Un marchio tira l’altro. Non come le ciliegie, ma quasi. Dopo Alviero Martini, Armani Operations e Manufactures Dior, sono almeno altri 13 i brand del lusso mondiale e del fast fashion sotto la lente della Procura di Milano per non aver impedito il caporalato lungo le proprie filiere. Come nelle inchieste precedenti, quella che riguarda il gruppo Dior ha confermato il modus operandi generalizzato di una filiera che pagava borse a poco più di 50 euro, e le rivendeva a più di 2.000.
Fornitori e sub rifornitori
I provvedimenti del tribunale di Milano emessi nei confronti delle aziende della moda e del lusso sopra citate riguarda il mancato controllo della propria catena di fornitori. Che a loro volta si sarebbero appoggiati a subfornitori con lavoratori irregolari, paghe molto basse, orari e condizioni di lavoro lontane dalla legalità. Principalmente opifici cinesi che svolgono la loro attività nell’hinterlan di Milano. Si parla di caporalato e condizioni lavorative ai limiti della sopravvivenza.
I testimoni
L’inchiesta condotta dal Nucleo operativo dell’ispettorato lavoro dei carabinieri di Milano e coordinate dai pubblici ministeri Paolo Storari e Luisa Baima Bollone, ha verificato i passaggi e raccolto testimonianze. “L’azienda dove lavoravo – ha messo a verbale un testimone – assemblava cinture dei marchi Zara, Diesel, Hugo Boss, Hugo Boss Orange, Trussardi, Versace, Tommy Hilfiger, Gucci, Gianfranco Ferré, Dolce & Gabbana, Marlboro e Marlboro Classic, Replay, Levis”. Anche il direttore di prodotto di Alviero Martini spa, interrogato, ha confermato che non si tratta di episodi isolati ma di un “sistema” adottato da tutti i brand del lusso.
La difesa dell’opificio
Una delle aziende coinvolte nell’inchiesta sulla Alviero Martini è la Crocolux di Trezzano a gestione cinese, appaltatrice anche di numerosi marchi di fama mondiale.
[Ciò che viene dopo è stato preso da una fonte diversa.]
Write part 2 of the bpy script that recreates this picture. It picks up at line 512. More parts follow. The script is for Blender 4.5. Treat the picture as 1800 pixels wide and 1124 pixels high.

Alla notifica dei provvedimenti, l’azienda trezzanese aveva diffuso una nota nella quale sottolineava: “In questi ultimi giorni, il nome di Crocolux s.r.l. è stato indebitamente associato dagli organi di informazione all’indagine per sfruttamento di lavoratori nell’ambito del confezionamento di borse con il marchio “Alviero Martini”. Nessun tipo di provvedimento ha riguardato l’azienda. Questa non è stata in alcun modo sanzionata per qualsivoglia irregolarità nell’ambito della sicurezza e della salubrità nei locali di produzione”.
Nessun lavoratore in nero
La nota continuava: “L’azienda è in grado di esibire documenti di ispezione delle autorità competenti asseveranti questa dichiarazione. Per essere più espliciti non ci sono alle dipendenze di Crocolux s.r.l. lavoratori in nero. Non esistono “dormitori” in qualsivoglia modo riferibili all’azienda di Trezzano sul Naviglio. Né si è riscontrato alcunché di estraneo alla legge e all’etica nell’ambito delle prestazioni lavorative e dei rapporti tra titolari e maestranze”.
La disgrazia
Nella stessa azienda il 25 maggio 2023 un 26enne del Bangladesh era morto schiacciato da una macchina per tagliare la pelle al suo “primo giorno di lavoro in nero” dopo “20 minuti”. Anche per quella disgrazia alla Crocolux si difendono: “Il luttuoso evento della morte sul lavoro il 25 maggio 2023 del signor Abdul Ruman, padre di famiglia, dipendente a pieno titolo e nel rispetto delle normative vigenti, della Crocolux s.r.l., deceduto nell’ambito della struttura aziendale a Trezzano sul Naviglio (MI), ha segnato indelebilmente la vita di questa comunità lavorativa colpita affettivamente e moralmente da questa tragedia. Dinanzi alla fine sciagurata di una persona inerme e alla evidenza tremenda di questa morte, l’esigenza di verità deve prevalere su ogni altra considerazione, consapevoli che alla verità e alle conseguenti determinazioni di giustizia ha diritto anzitutto la famiglia di Abdul Ruman”. Di certo c’è che le inchieste che la riguardano direttamente o indirettamente non sono ancora chiuse.